WTC Developer Eyes $200M of RZFBs

Silverstein Properties Inc. could use up to $200 million of tax-exempt recovery zone facility bonds to help finance office towers at the World Trade Center site, the developer and deal participants said Monday.

The deal could include part of New York City’s $121 million RZFB allocation, which may otherwise go unused before the program expires at the end of 2010.

“The city and the state have separately expressed an interest into whether there are some recovery zone bonds that should be redirected before they expire at the end of 2010,” said Janno Lieber, president of World Trade Center Properties LLC, an affiliate of Silverstein Properties. “That’s a decision that the state and the city are going to make in the weeks to come.”

A public hearing notice published Monday by the Liberty Development Corp., an affiliate of the Empire State Development Corp., said the issuer was seeking authorization to market the RZFBs to finance a portion of the project’s costs.

The issuer last year sold $2.59 billion of Liberty bonds into escrow on behalf of Silverstein for construction at the World Trade Center.
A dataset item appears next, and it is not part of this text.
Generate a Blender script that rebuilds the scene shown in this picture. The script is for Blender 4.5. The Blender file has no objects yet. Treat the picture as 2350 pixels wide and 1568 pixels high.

They will be re-escrowed for a second time this week because final documents and agreements with the Port Authority of New York and New Jersey will not have been approved before this week’s mandatory tender date.

An RZFB transaction by the LDC for World Trade Center construction has a major hurdle to overcome: municipalities that received allocations of the tax-exempt private-activity bonds would have to cede those allocations to New York State.

Marvin Markus, managing director at Goldman, Sachs & Co., which is underwriting the Liberty bonds, said at an LDC board meeting Monday they would find out next month about RZFB allocations. 

“The city of New York has indicated that on Dec. 1 they will indicate whether or not any of their recovery zone bonds are available, which they expect some to be available,” Markus said.

New York City Economic Development Corp. spokeswoman Julie Wood did not answer questions about Silverstein’s possible use of RZFBs but said the city was committed to using its full allocation. We “are continuing to explore a number of scenarios to make sure that happens,” she said in an e-mail. New York counties and large municipalities received allocations totaling $555.1 million.

The state asked municipalities to voluntarily waive their allocations if they did not intend to use them, though few have waived them. In August, the Division of Budget reported that municipalities had ceded $2.3 million in RZFB allocations to the state. 

New York City aggressively promoted the bond program, but to date has issued just $31.5 million of recovery zone bonds for three deals through the New York City Capital Resource Corp.

Besides the city CRC, only one other issuer in the state, the Erie County Industrial Development Agency, has sold RZFBs. Congress created the program last year in the American Recovery and Reinvestment Act, allocating $15 billion of private-activity bonds to counties and municipalities nationwide.

The program, intended to provide cheap financing for commercial projects in economically distressed areas, has not been heavily utilized, though the pace has accelerated. Issuers this year have sold $1.23 billion compared to $56.3 million last year, according to Thomson Reuters.

Lieber downplayed the significance of the RZFBs. “Our entire focus is on the issuance of the Liberty bonds during the month of December,” Lieber said.

The LDC on Monday approved the re-escrowing of the $2.59 billion of Liberty bonds that Silverstein plans to use to partially finance the construction of Tower 3 and Tower 4 at the WTC site. The developer plans to refund half of the bonds in December to finance ongoing construction and re-escrow the remainder for future construction.

Congress created the Liberty bond ­program following the terrorist attacks of Sept. 11, 2001, to help revitalize Manhattan with an $8 billion allocation of private-activity bonds.